[GIVEN INSTRUCTION] Below is a block of records; repeat each one exactly.

____________

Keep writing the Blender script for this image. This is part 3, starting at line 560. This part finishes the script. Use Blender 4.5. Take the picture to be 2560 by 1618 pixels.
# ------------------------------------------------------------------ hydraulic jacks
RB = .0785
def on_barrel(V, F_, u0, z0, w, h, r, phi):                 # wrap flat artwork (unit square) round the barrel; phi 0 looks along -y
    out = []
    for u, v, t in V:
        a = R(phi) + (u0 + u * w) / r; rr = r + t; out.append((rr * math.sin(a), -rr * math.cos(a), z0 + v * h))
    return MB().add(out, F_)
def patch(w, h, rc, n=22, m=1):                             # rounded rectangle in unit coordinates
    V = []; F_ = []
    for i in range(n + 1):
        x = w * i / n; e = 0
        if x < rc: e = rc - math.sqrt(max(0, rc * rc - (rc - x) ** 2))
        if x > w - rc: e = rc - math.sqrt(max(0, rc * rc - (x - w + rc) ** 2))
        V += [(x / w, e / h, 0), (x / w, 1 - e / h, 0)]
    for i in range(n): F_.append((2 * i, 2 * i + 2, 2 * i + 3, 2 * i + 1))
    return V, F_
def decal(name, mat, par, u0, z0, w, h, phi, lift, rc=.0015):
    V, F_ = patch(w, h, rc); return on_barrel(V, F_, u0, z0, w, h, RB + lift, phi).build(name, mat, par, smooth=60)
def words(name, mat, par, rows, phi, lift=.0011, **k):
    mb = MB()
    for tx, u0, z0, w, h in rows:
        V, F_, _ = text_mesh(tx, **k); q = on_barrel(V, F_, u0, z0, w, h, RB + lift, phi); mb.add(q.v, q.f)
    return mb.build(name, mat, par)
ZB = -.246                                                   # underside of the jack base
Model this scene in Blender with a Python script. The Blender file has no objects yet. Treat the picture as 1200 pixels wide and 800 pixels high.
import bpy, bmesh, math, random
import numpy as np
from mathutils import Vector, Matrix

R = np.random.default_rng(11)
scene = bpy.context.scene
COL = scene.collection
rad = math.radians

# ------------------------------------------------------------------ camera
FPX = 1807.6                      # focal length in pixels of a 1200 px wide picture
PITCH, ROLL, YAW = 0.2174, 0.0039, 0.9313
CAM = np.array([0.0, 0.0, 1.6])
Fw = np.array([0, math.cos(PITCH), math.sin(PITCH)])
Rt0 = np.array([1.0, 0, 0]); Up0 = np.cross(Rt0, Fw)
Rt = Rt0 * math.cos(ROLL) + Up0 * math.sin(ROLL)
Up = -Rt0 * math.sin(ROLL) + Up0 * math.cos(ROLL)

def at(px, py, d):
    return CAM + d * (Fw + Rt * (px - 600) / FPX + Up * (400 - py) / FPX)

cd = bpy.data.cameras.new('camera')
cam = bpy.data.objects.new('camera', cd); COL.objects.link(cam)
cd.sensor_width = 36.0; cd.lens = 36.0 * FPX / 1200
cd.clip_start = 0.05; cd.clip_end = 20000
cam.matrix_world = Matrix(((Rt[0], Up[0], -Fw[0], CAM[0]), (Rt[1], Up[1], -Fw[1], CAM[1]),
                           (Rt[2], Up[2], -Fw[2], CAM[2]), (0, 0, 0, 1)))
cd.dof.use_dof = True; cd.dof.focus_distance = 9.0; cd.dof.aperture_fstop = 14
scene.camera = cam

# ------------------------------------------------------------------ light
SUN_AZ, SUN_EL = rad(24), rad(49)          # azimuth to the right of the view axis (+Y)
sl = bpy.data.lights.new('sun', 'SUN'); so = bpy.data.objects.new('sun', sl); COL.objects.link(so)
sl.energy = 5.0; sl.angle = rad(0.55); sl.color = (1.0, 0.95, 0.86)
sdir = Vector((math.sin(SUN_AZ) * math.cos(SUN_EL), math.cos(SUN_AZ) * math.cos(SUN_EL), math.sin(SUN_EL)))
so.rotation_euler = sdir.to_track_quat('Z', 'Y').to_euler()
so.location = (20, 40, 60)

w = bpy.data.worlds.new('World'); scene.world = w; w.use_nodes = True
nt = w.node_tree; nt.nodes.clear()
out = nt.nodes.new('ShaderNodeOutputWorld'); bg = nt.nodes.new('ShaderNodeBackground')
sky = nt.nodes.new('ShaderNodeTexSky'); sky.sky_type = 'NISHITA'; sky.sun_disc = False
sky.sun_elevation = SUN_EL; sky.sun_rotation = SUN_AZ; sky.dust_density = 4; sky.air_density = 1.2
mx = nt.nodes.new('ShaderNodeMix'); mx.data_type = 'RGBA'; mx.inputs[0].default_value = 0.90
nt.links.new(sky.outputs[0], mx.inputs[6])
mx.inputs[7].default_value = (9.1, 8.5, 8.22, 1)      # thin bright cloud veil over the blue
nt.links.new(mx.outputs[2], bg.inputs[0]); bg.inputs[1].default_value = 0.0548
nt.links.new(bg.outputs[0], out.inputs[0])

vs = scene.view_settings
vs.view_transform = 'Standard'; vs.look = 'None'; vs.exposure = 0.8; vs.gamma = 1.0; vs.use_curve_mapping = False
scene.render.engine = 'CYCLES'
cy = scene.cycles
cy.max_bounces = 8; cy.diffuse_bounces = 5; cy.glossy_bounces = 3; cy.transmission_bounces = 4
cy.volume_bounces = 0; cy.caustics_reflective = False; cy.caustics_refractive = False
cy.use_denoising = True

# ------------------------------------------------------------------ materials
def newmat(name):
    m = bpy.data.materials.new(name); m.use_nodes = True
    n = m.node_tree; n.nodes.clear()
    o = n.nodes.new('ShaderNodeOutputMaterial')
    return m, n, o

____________

[TASK ANSWER]
Keep writing the Blender script for this image. This is part 3, starting at line 560. This part finishes the script. Use Blender 4.5. Take the picture to be 2560 by 1618 pixels.
# ------------------------------------------------------------------ hydraulic jacks
RB = .0785
def on_barrel(V, F_, u0, z0, w, h, r, phi):                 # wrap flat artwork (unit square) round the barrel; phi 0 looks along -y
    out = []
    for u, v, t in V:
        a = R(phi) + (u0 + u * w) / r; rr = r + t; out.append((rr * math.sin(a), -rr * math.cos(a), z0 + v * h))
    return MB().add(out, F_)
def patch(w, h, rc, n=22, m=1):                             # rounded rectangle in unit coordinates
    V = []; F_ = []
    for i in range(n + 1):
        x = w * i / n; e = 0
        if x < rc: e = rc - math.sqrt(max(0, rc * rc - (rc - x) ** 2))
        if x > w - rc: e = rc - math.sqrt(max(0, rc * rc - (x - w + rc) ** 2))
        V += [(x / w, e / h, 0), (x / w, 1 - e / h, 0)]
    for i in range(n): F_.append((2 * i, 2 * i + 2, 2 * i + 3, 2 * i + 1))
    return V, F_
def decal(name, mat, par, u0, z0, w, h, phi, lift, rc=.0015):
    V, F_ = patch(w, h, rc); return on_barrel(V, F_, u0, z0, w, h, RB + lift, phi).build(name, mat, par, smooth=60)
def words(name, mat, par, rows, phi, lift=.0011, **k):
    mb = MB()
    for tx, u0, z0, w, h in rows:
        V, F_, _ = text_mesh(tx, **k); q = on_barrel(V, F_, u0, z0, w, h, RB + lift, phi); mb.add(q.v, q.f)
    return mb.build(name, mat, par)
ZB = -.246                                                   # underside of the jack base
Model this scene in Blender with a Python script. The Blender file has no objects yet. Treat the picture as 1200 pixels wide and 800 pixels high.
import bpy, bmesh, math, random
import numpy as np
from mathutils import Vector, Matrix

R = np.random.default_rng(11)
scene = bpy.context.scene
COL = scene.collection
rad = math.radians

# ------------------------------------------------------------------ camera
FPX = 1807.6                      # focal length in pixels of a 1200 px wide picture
PITCH, ROLL, YAW = 0.2174, 0.0039, 0.9313
CAM = np.array([0.0, 0.0, 1.6])
Fw = np.array([0, math.cos(PITCH), math.sin(PITCH)])
Rt0 = np.array([1.0, 0, 0]); Up0 = np.cross(Rt0, Fw)
Rt = Rt0 * math.cos(ROLL) + Up0 * math.sin(ROLL)
Up = -Rt0 * math.sin(ROLL) + Up0 * math.cos(ROLL)

def at(px, py, d):
    return CAM + d * (Fw + Rt * (px - 600) / FPX + Up * (400 - py) / FPX)

cd = bpy.data.cameras.new('camera')
cam = bpy.data.objects.new('camera', cd); COL.objects.link(cam)
cd.sensor_width = 36.0; cd.lens = 36.0 * FPX / 1200
cd.clip_start = 0.05; cd.clip_end = 20000
cam.matrix_world = Matrix(((Rt[0], Up[0], -Fw[0], CAM[0]), (Rt[1], Up[1], -Fw[1], CAM[1]),
                           (Rt[2], Up[2], -Fw[2], CAM[2]), (0, 0, 0, 1)))
cd.dof.use_dof = True; cd.dof.focus_distance = 9.0; cd.dof.aperture_fstop = 14
scene.camera = cam

# ------------------------------------------------------------------ light
SUN_AZ, SUN_EL = rad(24), rad(49)          # azimuth to the right of the view axis (+Y)
sl = bpy.data.lights.new('sun', 'SUN'); so = bpy.data.objects.new('sun', sl); COL.objects.link(so)
sl.energy = 5.0; sl.angle = rad(0.55); sl.color = (1.0, 0.95, 0.86)
sdir = Vector((math.sin(SUN_AZ) * math.cos(SUN_EL), math.cos(SUN_AZ) * math.cos(SUN_EL), math.sin(SUN_EL)))
so.rotation_euler = sdir.to_track_quat('Z', 'Y').to_euler()
so.location = (20, 40, 60)

w = bpy.data.worlds.new('World'); scene.world = w; w.use_nodes = True
nt = w.node_tree; nt.nodes.clear()
out = nt.nodes.new('ShaderNodeOutputWorld'); bg = nt.nodes.new('ShaderNodeBackground')
sky = nt.nodes.new('ShaderNodeTexSky'); sky.sky_type = 'NISHITA'; sky.sun_disc = False
sky.sun_elevation = SUN_EL; sky.sun_rotation = SUN_AZ; sky.dust_density = 4; sky.air_density = 1.2
mx = nt.nodes.new('ShaderNodeMix'); mx.data_type = 'RGBA'; mx.inputs[0].default_value = 0.90
nt.links.new(sky.outputs[0], mx.inputs[6])
mx.inputs[7].default_value = (9.1, 8.5, 8.22, 1)      # thin bright cloud veil over the blue
nt.links.new(mx.outputs[2], bg.inputs[0]); bg.inputs[1].default_value = 0.0548
nt.links.new(bg.outputs[0], out.inputs[0])

vs = scene.view_settings
vs.view_transform = 'Standard'; vs.look = 'None'; vs.exposure = 0.8; vs.gamma = 1.0; vs.use_curve_mapping = False
scene.render.engine = 'CYCLES'
cy = scene.cycles
cy.max_bounces = 8; cy.diffuse_bounces = 5; cy.glossy_bounces = 3; cy.transmission_bounces = 4
cy.volume_bounces = 0; cy.caustics_reflective = False; cy.caustics_refractive = False
cy.use_denoising = True

# ------------------------------------------------------------------ materials
def newmat(name):
    m = bpy.data.materials.new(name); m.use_nodes = True
    n = m.node_tree; n.nodes.clear()
    o = n.nodes.new('ShaderNodeOutputMaterial')
    return m, n, o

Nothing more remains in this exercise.